City Council grabs another parking lot for new City Hall
City Council moved Tuesday to acquire, at least temporarily, another parking lot for its new City Hall location.
Council voted unanimously to lease a parking lot behind the El Paso Times Building, the future site of at least a part of the new City Hall.
It’s the third parking lot acquired by the City in the area and has 134 parking spaces. Coupled with a 100-space lot across Main Street and the 150-space lot in front of the Times building, acquired by the City when it purchased the Times building.
That will bring the number of total spaces for the new City Hall to 384, four more than the current City Hall, according to the man in charge of the relocation process, John Neal.
The price tag, which City officials said was included in the $29 million set aside for City Hall relocation, is just under $60,000 a year. The City signed a 10-year lease after Union Pacific refused to sell the property.
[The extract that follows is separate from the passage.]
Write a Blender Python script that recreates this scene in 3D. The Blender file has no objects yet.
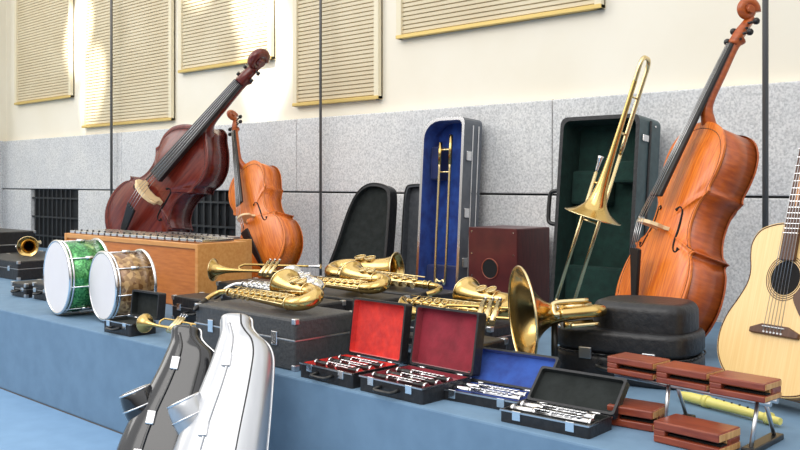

The cost per space is about $37 a month, well below the Downtown average of $53. City officials said all three lots are within three minutes of all three of the new City Hall buildings, including the Texas Street building and Luther Building at Campbell and Main.
City officials assured ABC-7 that the City Hall relocation is on-time and on-budget.
“We’re well within our moving budget that’s been approved by the Council on September 18th, 2012,” Neal said. “Overall we had a $29 million budget that included acquisition of the buildings and renovations of those buildings. So both from the general fund perspective and from the capital budget the council has approved, we’re well within the budget.”
During Tuesday’s discussion, City Manager joyce Wilson mentioned that there is some outside interest in developing the parking lot in front of the Times building into a parking structure with retail on the ground floor, bringing even more parking to the area.
“Now we’ve got a couple, two, three entities that want to look at whether or not we want a joint venture and I think actually it would be really good for the area. It would address parking problems for everyone longer term and be an income generating facility. So we’ll see.”
Rep. Cortney Niland added, “Given that is a surface lot it makes sense to develop that into a parking structure so we may look to develop a public-private partnership. We may look to develop something with the RMA (Regional Mobility Authority). We’re not quite sure. But that’s certainly something that there’s a need of downtown and that space makes perfect sense for it.”